Extract, unchanged, every line from the top of the material below through the line with "return m.node_tree.nodes, m.node_tree.links", and no more.

Provided material »
________________

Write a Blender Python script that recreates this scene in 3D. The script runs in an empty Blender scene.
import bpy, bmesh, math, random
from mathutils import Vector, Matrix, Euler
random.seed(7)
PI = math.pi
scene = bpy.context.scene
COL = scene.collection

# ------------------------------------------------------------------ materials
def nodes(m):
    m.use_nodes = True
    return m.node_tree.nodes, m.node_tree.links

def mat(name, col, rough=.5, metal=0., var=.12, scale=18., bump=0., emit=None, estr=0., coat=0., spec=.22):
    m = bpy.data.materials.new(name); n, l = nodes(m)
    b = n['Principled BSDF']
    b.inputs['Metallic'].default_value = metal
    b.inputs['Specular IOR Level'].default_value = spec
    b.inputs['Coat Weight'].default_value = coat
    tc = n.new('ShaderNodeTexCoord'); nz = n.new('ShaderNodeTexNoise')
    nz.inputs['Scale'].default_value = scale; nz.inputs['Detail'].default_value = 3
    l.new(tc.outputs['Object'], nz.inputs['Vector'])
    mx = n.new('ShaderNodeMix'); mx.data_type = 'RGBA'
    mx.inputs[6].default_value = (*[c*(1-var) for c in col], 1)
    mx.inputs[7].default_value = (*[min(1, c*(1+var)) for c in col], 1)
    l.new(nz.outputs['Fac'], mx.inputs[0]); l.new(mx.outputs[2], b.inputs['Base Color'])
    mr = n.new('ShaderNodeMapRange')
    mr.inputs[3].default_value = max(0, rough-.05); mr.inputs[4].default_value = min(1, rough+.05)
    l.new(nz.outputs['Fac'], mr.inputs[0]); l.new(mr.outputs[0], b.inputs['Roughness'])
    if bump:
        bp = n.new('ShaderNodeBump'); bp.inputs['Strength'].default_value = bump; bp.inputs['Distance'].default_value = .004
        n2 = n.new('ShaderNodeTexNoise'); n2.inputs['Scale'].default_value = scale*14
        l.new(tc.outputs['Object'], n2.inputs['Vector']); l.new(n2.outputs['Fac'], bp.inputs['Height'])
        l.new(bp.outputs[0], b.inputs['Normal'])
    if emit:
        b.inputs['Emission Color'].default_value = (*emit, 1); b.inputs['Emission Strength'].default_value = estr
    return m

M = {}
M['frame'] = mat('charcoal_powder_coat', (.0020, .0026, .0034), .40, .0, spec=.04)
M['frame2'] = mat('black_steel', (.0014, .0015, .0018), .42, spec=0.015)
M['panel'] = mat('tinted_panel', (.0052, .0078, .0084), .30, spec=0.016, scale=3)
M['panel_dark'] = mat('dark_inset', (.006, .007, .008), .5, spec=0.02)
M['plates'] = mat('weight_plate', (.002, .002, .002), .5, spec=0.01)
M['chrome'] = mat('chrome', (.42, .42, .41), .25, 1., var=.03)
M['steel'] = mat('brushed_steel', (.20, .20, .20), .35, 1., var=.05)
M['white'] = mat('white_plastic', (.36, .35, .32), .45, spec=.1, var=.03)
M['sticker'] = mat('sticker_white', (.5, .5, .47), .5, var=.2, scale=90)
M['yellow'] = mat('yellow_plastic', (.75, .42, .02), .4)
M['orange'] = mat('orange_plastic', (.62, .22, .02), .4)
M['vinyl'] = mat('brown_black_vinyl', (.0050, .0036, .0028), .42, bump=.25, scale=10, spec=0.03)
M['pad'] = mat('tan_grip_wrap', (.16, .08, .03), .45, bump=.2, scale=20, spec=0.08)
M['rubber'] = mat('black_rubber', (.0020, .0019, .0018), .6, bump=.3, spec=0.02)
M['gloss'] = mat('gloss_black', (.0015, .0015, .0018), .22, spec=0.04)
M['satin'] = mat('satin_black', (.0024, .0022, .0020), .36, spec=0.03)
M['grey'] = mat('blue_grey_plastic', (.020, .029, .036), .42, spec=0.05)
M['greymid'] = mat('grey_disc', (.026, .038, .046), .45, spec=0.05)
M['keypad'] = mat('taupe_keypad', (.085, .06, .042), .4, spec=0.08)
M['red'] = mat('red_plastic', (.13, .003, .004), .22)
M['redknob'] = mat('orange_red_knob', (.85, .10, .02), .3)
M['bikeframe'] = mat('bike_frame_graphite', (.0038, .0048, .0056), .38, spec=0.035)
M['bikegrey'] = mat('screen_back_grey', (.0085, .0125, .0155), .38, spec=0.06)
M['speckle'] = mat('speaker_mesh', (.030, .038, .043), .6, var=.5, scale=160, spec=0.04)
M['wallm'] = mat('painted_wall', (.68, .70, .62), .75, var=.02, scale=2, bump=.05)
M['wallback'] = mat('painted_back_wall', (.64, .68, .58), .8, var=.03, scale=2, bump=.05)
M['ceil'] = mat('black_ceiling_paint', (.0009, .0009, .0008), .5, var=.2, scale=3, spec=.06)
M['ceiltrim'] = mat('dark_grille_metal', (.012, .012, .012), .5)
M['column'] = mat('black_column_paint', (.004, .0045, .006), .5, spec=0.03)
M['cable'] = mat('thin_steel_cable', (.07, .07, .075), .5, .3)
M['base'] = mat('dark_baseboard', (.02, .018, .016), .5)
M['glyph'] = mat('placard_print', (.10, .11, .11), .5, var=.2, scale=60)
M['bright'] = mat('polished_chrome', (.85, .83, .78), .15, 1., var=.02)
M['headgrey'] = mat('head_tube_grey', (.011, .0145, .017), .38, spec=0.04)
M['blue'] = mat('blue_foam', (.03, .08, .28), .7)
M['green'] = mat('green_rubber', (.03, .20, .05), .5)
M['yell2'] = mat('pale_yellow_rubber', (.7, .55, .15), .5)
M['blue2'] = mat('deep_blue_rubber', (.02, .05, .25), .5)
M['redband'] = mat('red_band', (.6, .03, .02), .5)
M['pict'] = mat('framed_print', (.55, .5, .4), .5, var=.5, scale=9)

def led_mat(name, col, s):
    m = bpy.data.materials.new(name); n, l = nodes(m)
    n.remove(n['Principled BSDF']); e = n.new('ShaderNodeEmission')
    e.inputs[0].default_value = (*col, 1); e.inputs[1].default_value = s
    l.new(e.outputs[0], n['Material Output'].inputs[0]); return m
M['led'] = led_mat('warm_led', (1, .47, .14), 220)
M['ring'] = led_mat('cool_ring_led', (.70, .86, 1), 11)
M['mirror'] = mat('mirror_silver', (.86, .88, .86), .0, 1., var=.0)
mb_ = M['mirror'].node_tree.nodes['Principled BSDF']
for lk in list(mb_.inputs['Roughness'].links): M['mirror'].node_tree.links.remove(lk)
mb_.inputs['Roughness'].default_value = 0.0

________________

Output below »
Write a Blender Python script that recreates this scene in 3D. The script runs in an empty Blender scene.
import bpy, bmesh, math, random
from mathutils import Vector, Matrix, Euler
random.seed(7)
PI = math.pi
scene = bpy.context.scene
COL = scene.collection

# ------------------------------------------------------------------ materials
def nodes(m):
    m.use_nodes = True
    return m.node_tree.nodes, m.node_tree.links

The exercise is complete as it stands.